= The task =
Below are the records. Count the lines containing the string "Treat", and reply with the number alone.

= Entries =
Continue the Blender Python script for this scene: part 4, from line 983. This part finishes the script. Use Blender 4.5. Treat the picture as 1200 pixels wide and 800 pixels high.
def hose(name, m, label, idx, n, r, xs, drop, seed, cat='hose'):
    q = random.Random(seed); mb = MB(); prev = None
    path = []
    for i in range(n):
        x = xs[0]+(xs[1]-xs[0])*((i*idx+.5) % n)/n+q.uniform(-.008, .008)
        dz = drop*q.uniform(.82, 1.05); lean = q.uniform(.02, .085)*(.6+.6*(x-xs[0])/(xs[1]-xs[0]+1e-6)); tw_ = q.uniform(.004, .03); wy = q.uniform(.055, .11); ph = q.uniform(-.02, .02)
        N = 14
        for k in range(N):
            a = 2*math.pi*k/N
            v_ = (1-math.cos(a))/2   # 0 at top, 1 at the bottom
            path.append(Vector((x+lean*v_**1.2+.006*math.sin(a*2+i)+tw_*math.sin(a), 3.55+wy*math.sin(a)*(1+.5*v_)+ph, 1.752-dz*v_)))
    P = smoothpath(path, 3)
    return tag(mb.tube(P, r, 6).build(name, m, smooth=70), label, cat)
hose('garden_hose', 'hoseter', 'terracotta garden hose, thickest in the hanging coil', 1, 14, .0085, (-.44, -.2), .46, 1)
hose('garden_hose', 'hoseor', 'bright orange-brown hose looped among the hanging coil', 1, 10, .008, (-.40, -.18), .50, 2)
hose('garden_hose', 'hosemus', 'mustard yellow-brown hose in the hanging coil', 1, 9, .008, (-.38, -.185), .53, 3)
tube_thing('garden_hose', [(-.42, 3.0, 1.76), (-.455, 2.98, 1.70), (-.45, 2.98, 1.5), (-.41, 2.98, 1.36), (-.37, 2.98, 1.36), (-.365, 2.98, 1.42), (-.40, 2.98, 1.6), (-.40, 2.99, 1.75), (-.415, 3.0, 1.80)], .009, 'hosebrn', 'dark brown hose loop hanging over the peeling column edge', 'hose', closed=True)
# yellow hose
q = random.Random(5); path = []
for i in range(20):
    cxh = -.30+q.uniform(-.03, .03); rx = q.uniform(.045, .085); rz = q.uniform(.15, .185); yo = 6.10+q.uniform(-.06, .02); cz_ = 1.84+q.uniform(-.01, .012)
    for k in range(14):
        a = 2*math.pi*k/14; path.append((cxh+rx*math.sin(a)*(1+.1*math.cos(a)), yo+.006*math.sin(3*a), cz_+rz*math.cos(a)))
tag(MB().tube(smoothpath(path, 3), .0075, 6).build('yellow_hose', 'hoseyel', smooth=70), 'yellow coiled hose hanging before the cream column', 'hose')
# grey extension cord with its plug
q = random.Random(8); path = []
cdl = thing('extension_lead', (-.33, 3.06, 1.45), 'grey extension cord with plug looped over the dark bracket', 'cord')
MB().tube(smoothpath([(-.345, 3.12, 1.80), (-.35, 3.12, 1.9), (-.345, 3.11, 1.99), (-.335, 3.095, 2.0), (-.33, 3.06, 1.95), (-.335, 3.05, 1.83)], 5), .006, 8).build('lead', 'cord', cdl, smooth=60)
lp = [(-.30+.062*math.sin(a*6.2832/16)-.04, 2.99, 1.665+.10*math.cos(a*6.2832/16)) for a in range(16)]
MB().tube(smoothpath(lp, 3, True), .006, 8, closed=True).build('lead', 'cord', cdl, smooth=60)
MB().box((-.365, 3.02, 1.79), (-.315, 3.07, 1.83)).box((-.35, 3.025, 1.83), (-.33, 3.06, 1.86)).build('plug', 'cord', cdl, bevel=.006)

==

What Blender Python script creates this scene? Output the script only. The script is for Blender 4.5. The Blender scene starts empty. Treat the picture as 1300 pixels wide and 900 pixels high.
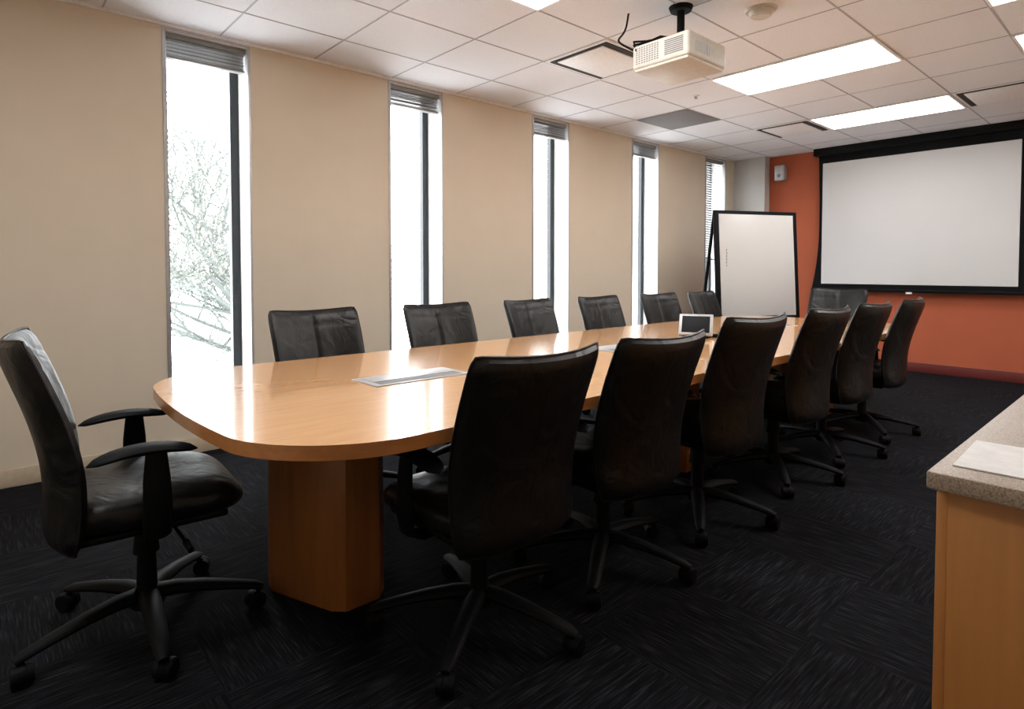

= Task response =
2